Grazie alla collaborazione con la Fondazione Cecchettin, sarà anche possibile diffondere buone pratiche e monitorare i risultati ottenuti. E per garantire che il messaggio educativo sia trasmesso in modo efficace, saranno messe in campo – ciliegina sulla torta – azioni specifiche di formazione dei docenti. Ormai, davvero, i docenti sono diventati la discarica sociale di tutte le parole d’ordine inventate dal mainstream. «Già il fatto che se ne parli nelle scuole aumenta la consapevolezza», ha concluso Valditara, al quale probabilmente non hanno riferito il grado di esasperazione e malcontento che aleggia nelle scuole, a causa della continua imposizione di nuovi fardelli che nulla hanno a che fare con le materie di insegnamento e che finiscono solo per sottrarre tempo, energia e motivazione al corpo docente, nonché possibilità di apprendimento per gli studenti.

Lasciando perdere ogni possibile (e legittima) perplessità sulla pesante strumentalizzazione ideologica della vicenda Cecchettin, contro il cosiddetto “patriarcato”, risulta sorprendente come una persona di alto spessore culturale, qual è il ministro, non si renda conto che queste fantomatiche “educazioni” non solo non raggiungono l’obiettivo, ma addirittura rischiano di aggravare il male che si intende curare. Una pseudo-educazione fatta tutta di discorsi, pistolotti moraleggianti e richiami, in un contesto come quello scolastico già di suo poco amato dagli studenti, quali possibilità può avere di favorire la crescita integrale della persona? Non rischia, invece, di aumentare il disagio, il malessere e, in definitiva, le potenziali esplosioni di violenza?

Rispetto è una parola che deriva da respectus, participio perfetto del verbo latino respicere, composto dal prefisso re, seguito da spicere, traducibile letteralmente con “guardare di nuovo, guardare indietro e considerare”, ma anche con l’espressione “avere ri-guardo per qualcuno”. Il rispetto non si può apprendere come una disciplina scolastica. È un atteggiamento da assimilare sin dall’infanzia, che riguarda innanzitutto sé stessi, la coscienza della propria dignità che va oltre ogni apparenza e giudizio esteriore, fondandosi su qualcosa che “va oltre”, che “sta dietro”. Il rispetto, come ci ha insegnato il cristianesimo, nasce dalla considerazione del valore infinito della persona, della sua trascendenza, e si dovrebbe acquisire in primis in famiglia, e poi in una società che si fonda su profondi valori spirituali. Diversamente, diventa tutta una questione di convenzioni, di regole, di astratti equilibri decisi “a tavolino”: esattamente quello che sta accadendo oggi.
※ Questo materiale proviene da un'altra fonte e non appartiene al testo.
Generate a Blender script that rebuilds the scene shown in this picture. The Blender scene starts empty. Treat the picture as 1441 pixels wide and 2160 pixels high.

Come può insegnare il rispetto una società che sta, ad ogni piè sospinto, facendo di tutto per distruggere la famiglia e discreditare la figura paterna, tradizionalmente primo e fondamentale cardine del rispetto umano e sociale? Di più: come può insegnare il rispetto una società che, nello stesso tempo, propone ai giovani la pillola abortiva, l’eutanasia, il sesso libero e incondizionato, il gender, la pedofilia, la pornografia, il valore della persona fondato sulla pura esteriorità e che fa dell’essere umano un semplice ingranaggio funzionale all’incremento del Pil o, peggio ancora, al soddisfacimento delle pulsioni carnali? Come può insegnare il rispetto, in ultimo, una scuola che sempre di più si vuole trasformare in cassa di risonanza di questo tipo di cultura?

La proposta dell’educazione al rispetto, ci sia consentito, appare come l’ennesima dimostrazione di una sindrome dissociativa sociale che non può portare niente di buono ai nostri giovani.